**Exercise brief**
Give the material once more, word for word, without any images.

**Source excerpt**
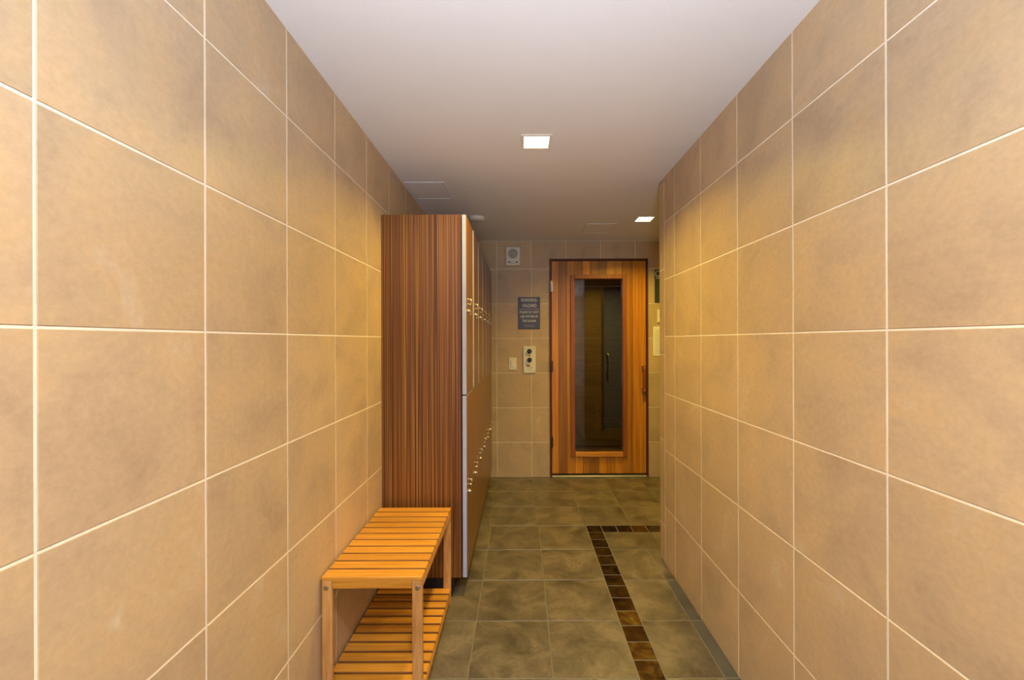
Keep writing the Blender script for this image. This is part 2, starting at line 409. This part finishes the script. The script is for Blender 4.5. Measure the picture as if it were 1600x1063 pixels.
# bench inside
t = empty('sauna_bench', (0.3, 6.3, 0)); tag(t, 'brown slatted sauna bench seen dimly through the glass of the wooden door', 'bench')
m = MB()
for k in range(5): m.box(-0.82, 0.86, -0.20+0.1*k, -0.11+0.1*k, 0.60, 0.64, 0.003)
m.build('seat', [M_SBENCH], t)
m = MB(); m.box(-0.82, 0.86, -0.22, -0.20, 0.50, 0.64, 0.003); m.build('apron', [M_SBENCH], t)
for x in (-0.78, 0.78):
    m = MB(); m.box(x, x+0.06, -0.20, -0.14, 0, 0.60, 0.003); m.build('leg', [M_SBENCH], t)
t = empty('sauna_bucket', (0.84, 6.2, 0.64)); tag(t, 'small pale bucket resting on the bench inside the sauna', 'bucket')
m = MB(); m.lathe([(0.055, 0), (0.075, 0.13), (0.078, 0.14), (0.068, 0.14), (0.05, 0.02), (0.001, 0.02)], (0, 0, 0)); m.build('bucket_body', [M_BAMV], t)
m = MB(); m.tube([(0.072*math.cos(a), 0, 0.13+0.07*math.sin(a)) for a in [math.pi*k/12 for k in range(13)]], 0.004); m.build('bail', [M_STEEL], t)
t = empty('sauna_wall_gauge', (0.995, SY1-0.005, 1.52)); tag(t, 'small pale square gauge on the dark back wall inside the sauna', 'gauge')
m = MB(); m.box(-0.09, 0.09, -0.025, 0.005, -0.065, 0.065, 0.006); m.build('gauge_body', [M_BAMV], t)
m = MB(); m.box(-0.05, 0.05, -0.028, -0.024, -0.035, 0.035, 0.001); m.build('gauge_face', [M_KICK], t)

# ------------------------------------------------------------------ sauna door (frame, boarded leaf, glass)
d = empty('door_1', (0, YB, 0)); tag(d, 'orange cedar sauna door of vertical boards with tall dark glass pane', 'door', kind='structure')
m = MB(); FB = 0.012
m.box(DX0, DX0+0.016, -0.012, 0.12, 0.0, DZ1, 0.001); m.box(DX1-0.016, DX1, -0.012, 0.12, 0.0, DZ1, 0.001); m.box(DX0+0.016, DX1-0.016, -0.012, 0.12, DZ1-0.018, DZ1, 0.001)
m.build('door_frame', [M_SFRAME], d)
LX0, LX1, LZ0, LZ1 = DX0+0.019, DX1-0.019, 0.032, DZ1-0.021
GX0, GX1, GZ0, GZ1 = 0.515, 0.970, 0.238, 1.886
m = MB()
def bd(x0, x1, z0, z1, tone, y0=0.0, y1=0.045): m.box(x0+0.0006, x1-0.0006, y0, y1, z0, z1, 0.0012, tone=tone)
bd(LX0, 0.360, LZ0, LZ1, 0.78); bd(0.360, 0.440, LZ0, LZ1, 0.22); bd(0.440, GX0, LZ0, LZ1, 0.62)
bd(GX1, 1.045, LZ0, LZ1, 0.45); bd(1.045, 1.068, LZ0, LZ1, 0.3); bd(1.068, 1.13, LZ0, LZ1, 0.60); bd(1.13, LX1, LZ0, LZ1, 0.66)
tt = [0.42, 0.95, 0.5, 0.15, 0.7, 0.62]
for k in range(6):
    a = GX0+(GX1-GX0)*k/6; b = GX0+(GX1-GX0)*(k+1)/6
    bd(a, b, GZ1, LZ1, tt[k]); bd(a, b, LZ0, GZ0, [0.9, 0.4, 0.2, 0.75, 0.5, 0.7][k])
m.build('door_leaf', [M_CEDAR], d)
tr = MB(); e = 0.04
tr.box(GX0-e, GX0, -0.016, 0.02, GZ0-0.045, GZ1+e, 0.003, tone=0.4); tr.box(GX1, GX1+e, -0.016, 0.02, GZ0-0.045, GZ1+e, 0.003, tone=0.4)
tr.box(GX0, GX1, -0.016, 0.02, GZ1, GZ1+e, 0.003, tone=0.6)
tr.build('glazing_trim', [M_CTRIM], d)
tr = MB(); tr.box(GX0, GX1, -0.024, 0.02, GZ0-0.045, GZ0, 0.006, tone=0.9, seg=2); tr.build('glazing_sill', [M_CTRIMH], d)
m = MB(); m.box(GX0, GX1, 0.020, 0.026, GZ0, GZ1); m.build('glass_pane', [M_GLASS], d)
for z in (1.815, 1.055, 0.335):
    m = MB(); m.cyl((DX0+0.011, -0.017, z-0.055), (DX0+0.011, -0.017, z+0.055), 0.008, seg=14, bevel=0.002)
    m.box(DX0+0.003, DX0+0.03, -0.0145, -0.0025, z-0.05, z+0.05, 0.001); m.build('hinge', [M_BRONZE if z != 1.815 else M_STEEL], d)
h = MB()
h.box(1.150, 1.185, -0.045, -0.026, 0.800, 1.062, 0.007, tone=0.1, seg=2)
h.box(1.152, 1.183, -0.027, 0.001, 0.805, 0.845, 0.003, tone=0.1); h.box(1.152, 1.183, -0.027, 0.001, 1.017, 1.057, 0.003, tone=0.1)
ho = h.build('door_handle', [M_CTRIM], d)
for z in (0.825, 1.037):
    s = MB(); s.cyl((1.1675, -0.047, z), (1.1675, -0.044, z), 0.006, seg=12); s.build('screw', [M_STEEL], ho)
m = MB(); m.box(DX0+0.016, DX1-0.016, -0.02, 0.12, 0.0, 0.014, 0.003); m.build('threshold', [M_THRESH], d)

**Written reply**
Keep writing the Blender script for this image. This is part 2, starting at line 409. This part finishes the script. The script is for Blender 4.5. Measure the picture as if it were 1600x1063 pixels.
# bench inside
t = empty('sauna_bench', (0.3, 6.3, 0)); tag(t, 'brown slatted sauna bench seen dimly through the glass of the wooden door', 'bench')
m = MB()
for k in range(5): m.box(-0.82, 0.86, -0.20+0.1*k, -0.11+0.1*k, 0.60, 0.64, 0.003)
m.build('seat', [M_SBENCH], t)
m = MB(); m.box(-0.82, 0.86, -0.22, -0.20, 0.50, 0.64, 0.003); m.build('apron', [M_SBENCH], t)
for x in (-0.78, 0.78):
    m = MB(); m.box(x, x+0.06, -0.20, -0.14, 0, 0.60, 0.003); m.build('leg', [M_SBENCH], t)
t = empty('sauna_bucket', (0.84, 6.2, 0.64)); tag(t, 'small pale bucket resting on the bench inside the sauna', 'bucket')
m = MB(); m.lathe([(0.055, 0), (0.075, 0.13), (0.078, 0.14), (0.068, 0.14), (0.05, 0.02), (0.001, 0.02)], (0, 0, 0)); m.build('bucket_body', [M_BAMV], t)
m = MB(); m.tube([(0.072*math.cos(a), 0, 0.13+0.07*math.sin(a)) for a in [math.pi*k/12 for k in range(13)]], 0.004); m.build('bail', [M_STEEL], t)
t = empty('sauna_wall_gauge', (0.995, SY1-0.005, 1.52)); tag(t, 'small pale square gauge on the dark back wall inside the sauna', 'gauge')
m = MB(); m.box(-0.09, 0.09, -0.025, 0.005, -0.065, 0.065, 0.006); m.build('gauge_body', [M_BAMV], t)
m = MB(); m.box(-0.05, 0.05, -0.028, -0.024, -0.035, 0.035, 0.001); m.build('gauge_face', [M_KICK], t)

# ------------------------------------------------------------------ sauna door (frame, boarded leaf, glass)
d = empty('door_1', (0, YB, 0)); tag(d, 'orange cedar sauna door of vertical boards with tall dark glass pane', 'door', kind='structure')
m = MB(); FB = 0.012
m.box(DX0, DX0+0.016, -0.012, 0.12, 0.0, DZ1, 0.001); m.box(DX1-0.016, DX1, -0.012, 0.12, 0.0, DZ1, 0.001); m.box(DX0+0.016, DX1-0.016, -0.012, 0.12, DZ1-0.018, DZ1, 0.001)
m.build('door_frame', [M_SFRAME], d)
LX0, LX1, LZ0, LZ1 = DX0+0.019, DX1-0.019, 0.032, DZ1-0.021
GX0, GX1, GZ0, GZ1 = 0.515, 0.970, 0.238, 1.886
m = MB()
def bd(x0, x1, z0, z1, tone, y0=0.0, y1=0.045): m.box(x0+0.0006, x1-0.0006, y0, y1, z0, z1, 0.0012, tone=tone)
bd(LX0, 0.360, LZ0, LZ1, 0.78); bd(0.360, 0.440, LZ0, LZ1, 0.22); bd(0.440, GX0, LZ0, LZ1, 0.62)
bd(GX1, 1.045, LZ0, LZ1, 0.45); bd(1.045, 1.068, LZ0, LZ1, 0.3); bd(1.068, 1.13, LZ0, LZ1, 0.60); bd(1.13, LX1, LZ0, LZ1, 0.66)
tt = [0.42, 0.95, 0.5, 0.15, 0.7, 0.62]
for k in range(6):
    a = GX0+(GX1-GX0)*k/6; b = GX0+(GX1-GX0)*(k+1)/6
    bd(a, b, GZ1, LZ1, tt[k]); bd(a, b, LZ0, GZ0, [0.9, 0.4, 0.2, 0.75, 0.5, 0.7][k])
m.build('door_leaf', [M_CEDAR], d)
tr = MB(); e = 0.04
tr.box(GX0-e, GX0, -0.016, 0.02, GZ0-0.045, GZ1+e, 0.003, tone=0.4); tr.box(GX1, GX1+e, -0.016, 0.02, GZ0-0.045, GZ1+e, 0.003, tone=0.4)
tr.box(GX0, GX1, -0.016, 0.02, GZ1, GZ1+e, 0.003, tone=0.6)
tr.build('glazing_trim', [M_CTRIM], d)
tr = MB(); tr.box(GX0, GX1, -0.024, 0.02, GZ0-0.045, GZ0, 0.006, tone=0.9, seg=2); tr.build('glazing_sill', [M_CTRIMH], d)
m = MB(); m.box(GX0, GX1, 0.020, 0.026, GZ0, GZ1); m.build('glass_pane', [M_GLASS], d)
for z in (1.815, 1.055, 0.335):
    m = MB(); m.cyl((DX0+0.011, -0.017, z-0.055), (DX0+0.011, -0.017, z+0.055), 0.008, seg=14, bevel=0.002)
    m.box(DX0+0.003, DX0+0.03, -0.0145, -0.0025, z-0.05, z+0.05, 0.001); m.build('hinge', [M_BRONZE if z != 1.815 else M_STEEL], d)
h = MB()
h.box(1.150, 1.185, -0.045, -0.026, 0.800, 1.062, 0.007, tone=0.1, seg=2)
h.box(1.152, 1.183, -0.027, 0.001, 0.805, 0.845, 0.003, tone=0.1); h.box(1.152, 1.183, -0.027, 0.001, 1.017, 1.057, 0.003, tone=0.1)
ho = h.build('door_handle', [M_CTRIM], d)
for z in (0.825, 1.037):
    s = MB(); s.cyl((1.1675, -0.047, z), (1.1675, -0.044, z), 0.006, seg=12); s.build('screw', [M_STEEL], ho)
m = MB(); m.box(DX0+0.016, DX1-0.016, -0.02, 0.12, 0.0, 0.014, 0.003); m.build('threshold', [M_THRESH], d)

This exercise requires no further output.